The guy on his own can set pricing anyway he wants.  He can undercut the competition or increase prices when he likes.  Franchisees many times have the ability to set their own prices.  If they are part of a national marketing plan, they can’t though.  Think about McDonald’s and Subway.  They have to follow the prices advertised or they get beat up by the customers.  Although I must say, the advertising buys behind the set prices will bring in more customers,  so that might be a plus for the franchisee too.  Speed at which an sole owner can change anything is much faster than a franchise.  I have to give one to the independent guy even though the marketing edge goes to the franchisee.  Split the point!

Everyone needs a mentor.

Mentoring is one of those items that is a cost because you have to have someone to talk things over with and to find the right person can make all the difference.
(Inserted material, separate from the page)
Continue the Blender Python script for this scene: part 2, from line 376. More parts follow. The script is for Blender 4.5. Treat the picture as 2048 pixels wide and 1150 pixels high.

In a franchise, everyone is thinking about how to make more money in the stores.  The cost is part of the royalties you pay to be part of the organization.  You can think of it as a membership fee.  For the guy on his own, finding a mentor to help can be costly and you are never really sure that person is working in your own best interest.  Also, there is usually only one or two people you can afford to pay for help.  There are services at non-profit groups like SCORE and even the SBA has help for you, but the majority of people with the right skills to help you grow are expensive.  (On a side note, I like SCORE an American small business mentoring service.  I am not affiliated with them, but they do a great job!)

Building a business from the ground up is a challenge.

Building out a space to use every square foot for turning a profit can drive anyone crazy.  Just finding the right space is a challenge.  Negotiating with landlords on retail space is requires special skills.  A good franchise has those people on staff.  Trying to get a good deal on your own is like trying to order dinner in a language you just learned.  Franchises rule on this one (the good ones at least).  There is also the blueprints for the contractor, finding the right contractor, and making sure the build-out actually matches the blueprints.  If you think you can do this, you either have a real estate license or you have a contractors license.  Don’t try this on your own.

OK, so the battle isn’t much of a battle.  Unless you have a concept that you don’t need much to get off the ground and retail space isn’t needed, you are better off working with a franchise.  Smart moves should be a bigger part of being an entrepreneur.  Franchisees are entrepreneurial.  If you put money, time, effort and sweat and tears in to start a business you are an entrepreneur.  The costs of working for yourself are big.  A franchise just limits the risk better.